+4 votes
by (15k points)
Apologies for the long post. Something I have never bothered to tackle is creating automations for the first floor lights in our house when someone wakes up in the middle of the night. However my wife is pregnant with our second now and has been having trouble sleeping and frequently makes her way downstairs in the middle of the night. All of the logic for our lighting is done in the smart lighting app and is based on a combination of the ST mode and motion. Currently none of those contain a dimmer setting so the lights just restore to their previous state (this is important to keep in mind). There are 2 ways I am considering doing this: 1. Adding more automations to the smart lighting app and editing my existing automations to add dimmer settings to them. The downside here is that I lose the current setup of restoring lights to the previous dimmer setting (which I'm debating how much I need) 2. Creating webcore pistons to turn on lights during this time period/ST mode based on the same logic but then restoring the lights to the previous dimmer setting before turning off after motion.
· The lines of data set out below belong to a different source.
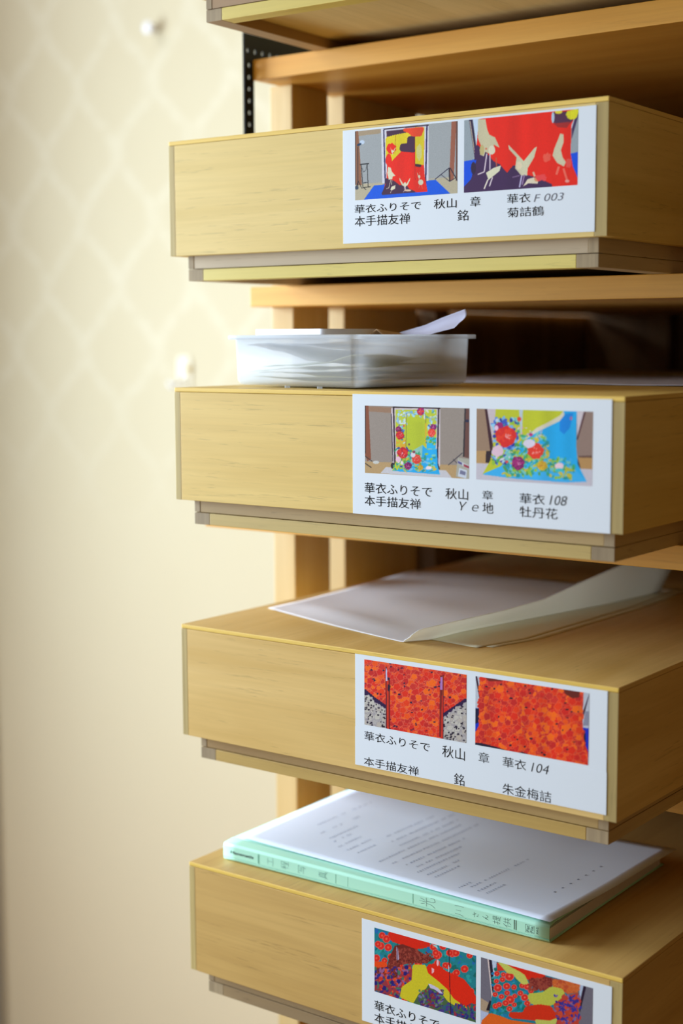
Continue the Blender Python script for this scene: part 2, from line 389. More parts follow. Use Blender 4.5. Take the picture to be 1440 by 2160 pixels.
def photo_2a():
    P = Print((60, 92), (1388, 130), (1385, 1022), (60, 948), (156, 142, 132))
    P.poly([(60, 800), (1388, 850), (1388, 1030), (60, 950)], (188, 154, 106))
    P.poly([(110, 105), (415, 120), (415, 190), (120, 170)], (158, 122, 96)); P.poly([(60, 92), (112, 94), (145, 770), (95, 800), (60, 700)], (140, 76, 48)); P.poly([(60, 92), (78, 92), (78, 700), (60, 700)], (70, 50, 44))
    P.poly([(1335, 130), (1388, 130), (1388, 760), (1310, 740)], (110, 70, 62)); P.line([(1335, 130), (1318, 740)], 18, (44, 38, 44)); P.blob(1360, 290, 24, 18, (40, 40, 70))
    P.poly([(270, 950), (340, 870), (1100, 910), (1180, 1010)], (206, 202, 208)); P.blob(210, 812, 42, 20, (205, 205, 200))
    P.line([(60, 730), (160, 800)], 9, (40, 30, 32)); P.line([(60, 820), (150, 880)], 12, (48, 34, 34)); P.line([(1305, 690), (1130, 845)], 10, (50, 44, 60)); P.line([(1190, 770), (1240, 820)], 8, (50, 44, 60))
    P.poly([(410, 130), (1030, 135), (1030, 860), (425, 840)], (216, 200, 206)); P.line([(410, 200), (432, 800)], 12, (70, 56, 70))
    P.line([(440, 110), (458, 850)], 20, (48, 28, 34)); P.line([(1010, 130), (995, 860)], 20, (48, 28, 44)); P.line([(430, 116), (1030, 130)], 18, (46, 26, 28)); P.blob(430, 855, 28, 40, (46, 34, 40)); P.poly([(1000, 800), (1030, 900), (1000, 900)], (46, 30, 44))
    P.poly([(465, 150), (985, 150), (980, 560), (960, 640), (1000, 860), (1030, 965), (420, 920), (470, 800), (500, 640), (470, 600)], LIM)
    P.poly([(990, 640), (870, 650), (810, 590), (720, 690), (560, 860), (420, 920), (1030, 965), (1000, 850)], CY)
    P.poly([(690, 660), (810, 590), (800, 830), (560, 880)], (150, 205, 190))
    leaves(P, 480, 640, 160, 330, 40, [(170, 215, 240), (150, 190, 225), (210, 225, 230), LIM, (190, 205, 90)], 22, 3)
    leaves(P, 640, 980, 160, 260, 40, [(170, 220, 235), (120, 180, 220), LIM, (220, 220, 210), (90, 170, 150)], 20, 4)
    leaves(P, 870, 980, 240, 420, 22, [(170, 215, 240), (150, 190, 225), (90, 170, 130), (190, 205, 90)], 20, 5)
    P.poly([(620, 260), (760, 230), (850, 300), (835, 560), (700, 650), (640, 690), (610, 620)], (190, 202, 44)); P.line([(605, 190), (600, 610)], 6, (90, 90, 60)); P.line([(845, 200), (850, 320)], 6, (100, 100, 50)); P.line([(850, 320), (850, 600)], 14, (228, 176, 40))
    P.poly([(470, 530), (598, 530), (598, 622), (470, 622)], (226, 172, 36)); leaves(P, 475, 595, 535, 600, 8, [(190, 210, 60), (200, 215, 210)], 16, 8)
    P.poly([(858, 480), (985, 500), (975, 640), (860, 640)], (40, 178, 232)); leaves(P, 860, 975, 500, 580, 14, LEAF, 20, 9)
    leaves(P, 480, 590, 350, 520, 30, BLU + LEAF, 20, 6); leaves(P, 880, 980, 340, 500, 20, LEAF + BLU, 18, 7)
    leaves(P, 470, 660, 620, 880, 60, BLU + LEAF + [(240, 225, 230)], 24, 10); leaves(P, 560, 960, 700, 920, 90, LEAF + [(120, 190, 230)], 26, 11); leaves(P, 440, 620, 840, 910, 20, LEAF + [LIM], 20, 12)
    peony(P, 785, 172, 42, RED, MAG, PNK, 1); peony(P, 505, 395, 34, MAG, (110, 20, 70), PNK, 2); peony(P, 525, 470, 46, RED, DRED, PNK, 3); peony(P, 945, 368, 36, MAG, (120, 30, 110), PNK, 4)
    peony(P, 922, 440, 46, RED, (236, 80, 60), PNK, 5); peony(P, 558, 695, 62, RED, DRED, PNK, 6); peony(P, 735, 772, 54, RED, (236, 80, 50), PNK, 7); peony(P, 625, 855, 42, MAG, (110, 20, 90), PNK, 8)
    P.blob(690, 715, 30, 34, (226, 214, 226), .1); P.blob(500, 775, 34, 38, (238, 196, 214), .1); peony(P, 785, 875, 32, (225, 180, 50), (200, 160, 30), (240, 220, 120), 9); P.blob(888, 880, 36, 24, (240, 220, 226), .1); P.blob(640, 585, 14, 14, (120, 90, 80)); P.blob(572, 352, 14, 14, (230, 90, 60)); P.blob(700, 680, 20, 18, (140, 70, 90))
    P.poly([(1245, 750), (1388, 770), (1385, 1022), (1225, 990)], (176, 172, 158)); P.poly([(1250, 780), (1388, 850), (1388, 900), (1245, 820)], (205, 205, 210)); P.poly([(1320, 830), (1388, 860), (1388, 890), (1320, 860)], (160, 50, 70)); P.poly([(1250, 790), (1300, 815), (1300, 845), (1250, 820)], (90, 80, 140)); P.poly([(1265, 880), (1360, 910), (1350, 1015), (1250, 985)], (206, 212, 226)); P.poly([(1280, 905), (1345, 930), (1340, 975), (1270, 955)], (120, 120, 150))
    P.folds(620, 990, 300, 930, 3, .05, 9); P.grain(.06, 2, 11)
    return P
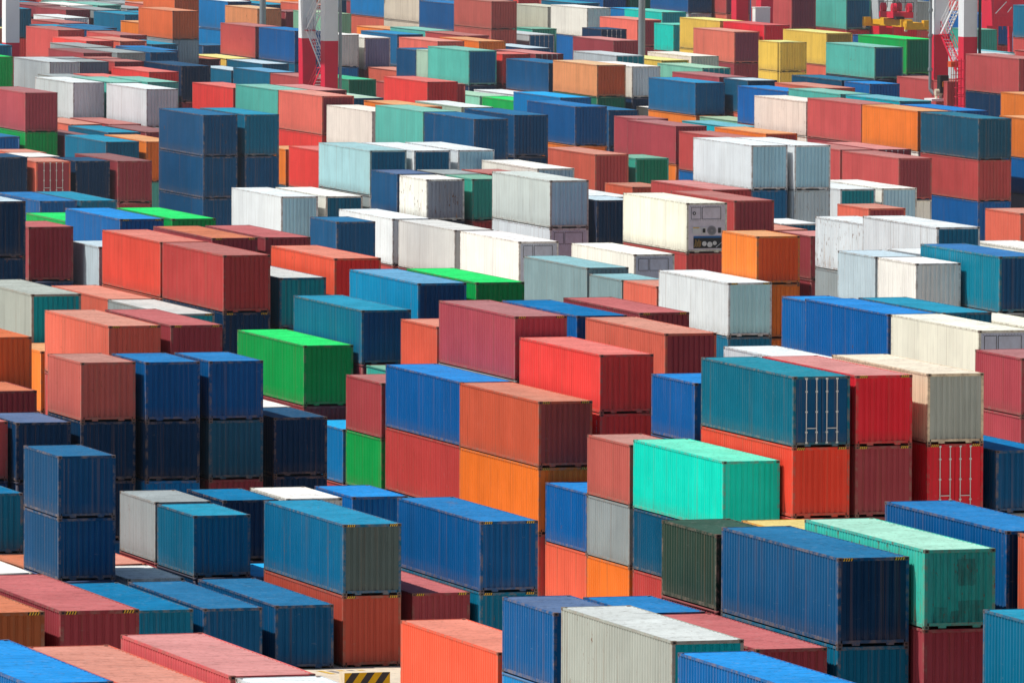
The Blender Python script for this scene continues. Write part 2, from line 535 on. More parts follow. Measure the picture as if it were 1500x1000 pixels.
def container(L, H, paintname, roof, end, flags, x, y, z, label, group, near):
    rust = .62 if 'rusty' in flags else (.12 if random.random() < .8 else .38)
    fvar = random.uniform(.93, 1.05)
    body = paint(paintname, rust, fvar)
    endc = paint(end, rust * .6 + (.3 if 'rusty' in flags else 0), fvar) if end else body  # end override: often the end's shade mixed into its paint colour
    rc = roofcol(roof or paintname, min(.42, rust))
    smooth = ('reefer' in flags) or ('reefblank' in flags) or ('smooth' in flags)
    root = D.objects.new('shipping_container', None)
    root.empty_display_size = .5
    COL.objects.link(root)
    root.location = (x, y, z)
    root['label'] = label
    root['category'] = 'shipping container'
    root['group'] = group
    link('side_wall', mesh_of('side', L, H, -1, smooth), root, body)
    link('side_wall', mesh_of('side', L, H, 1, smooth), root, body)
    link('roof', mesh_of('roof', L, H), root, rc)
    link('underframe', mesh_of('base', L, H), root)
    ed = -1 if 'doors' in flags else 1
    if 'reefer' in flags or 'reefblank' in flags:
        reefer_end(root, L, H, 'reefer' in flags)
    elif 'doors' not in flags:
        link('end_wall', mesh_of('end', L, H, -1), root, endc)
    else:
        link('end_wall', mesh_of('end', L, H, 1), root, body)
    for s in (-1, 1):
        lf = link('door_leaf', mesh_of('leaf', L, H, ed, s), root, endc if ed < 0 else body)
        if ed < 0:
            for xr in (.22, .66):
                link('lock_rod', mesh_of('rod', L, H, ed, s * xr), lf)
            link('handle', mesh_of('handle', L, H, ed, s * .22, s), lf)
    if 'patched' in flags:
        for ch in root_children(root, 'end_wall'):
            ch.data = ch.data.copy(); ch.data.materials[0] = patched_mat()
    if 'digits' in flags:
        for k, s in enumerate('821'):
            cu = D.curves.new('painted_digit', 'FONT'); cu.body = s; cu.size = .34; cu.extrude = .001
            cu.materials.append(M['steel'])
            tmp = D.objects.new('painted_digit', cu); COL.objects.link(tmp)
            bpy.context.view_layer.update()
            me = D.meshes.new_from_object(tmp.evaluated_get(bpy.context.evaluated_depsgraph_get()))
            D.objects.remove(tmp)
            d = link('painted_digit', me, root)
            d.location = (-CW / 2 + .004, -LEN[L] / 2 + .62, HGT[H] - .52 - k * .30)
            d.rotation_euler = (PI / 2, 0, -PI / 2)
    fr = tuple(c * .9 for c in body[:3]) + (rust,)
    cc = (fr[0] * .35 + .10, fr[1] * .35 + .058, fr[2] * .35 + .038, rust)
    if near:
        link('frame', mesh_of('frame', L, H), root, fr)
        for sx in (-1, 1):
            for sy in (-1, 1):
                for t in (0, 1):
                    link('corner_casting', mesh_of('cast', L, H, sx, sy, t), root, cc)
        if H == 'C' and 'marks' in flags:
            for s in (-1, 1):
                link('height_marking', mesh_of('marks', L, H, s), root)
    else:
        link('frame', mesh_of('allcast', L, H), root, fr)
    return root

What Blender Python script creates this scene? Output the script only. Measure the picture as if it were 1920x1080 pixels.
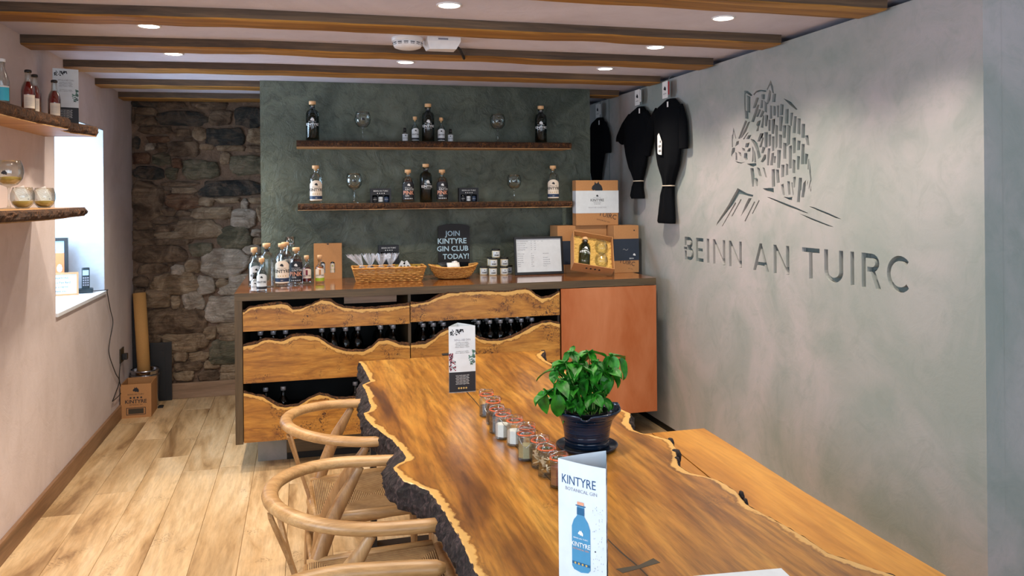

The downside here is that it's dependent on webcore, it's not local, and it would take more time to create (I'm not a webcore guru) I'm wondering if maybe there's another option I'm overlooking, otherwise I think I may go with #1. Thoughts?  
Apologies for the long post.

4 Answers

+2 votes
by (470 points)
Maybe some separate wifi bulbs like lifx to control independently?  
+1 vote
by (21.2k points)
We use option 1, but based on a door sensor on our master bedroom door. Door opens and mode is night, lights turn on downstairs at 15%. Then when the door closes, lights go off. Then lights on motion when past sunset and home is home at 100% if the TV if off.  
+1 vote
by (4k points)
1 would be easiest. If it is based on a mode, would there be a need for the previous dimmer setting? I. e. if the mode is sleep, would you always want dimmer set low. and then awake, always set full? If so that seems like just add the dimmer setting to the sleep/night mode and nothing further would need to be done. (Possibly alter awake to specify 100% if not already in the automation).  
+2 votes
by (470 points)
Some general advice, from someone who has two kids (and started the automation before our first kid): keep whatever you do simple. I find the FAF (Family Acceptance Factor) to be low when the automations are complicated and unreliable. I tend to go with some basics: - upstairs lights go on at 10% when at night (night mode). - downstairs lights (motion sensor) come on at 100% any time of the day. The "big light" in the living room is controlled by smart switch and is usually manually triggered. I do have modes: Early morning (for when we go to work early) Home (day) Evening (after sunset, before bed) Night. Lights do different things (usually based on motion) depending on the time/mode. But I got rid of most of the dependencies (if something else on) as that made things too complicated. Too hard to account for all eventualities).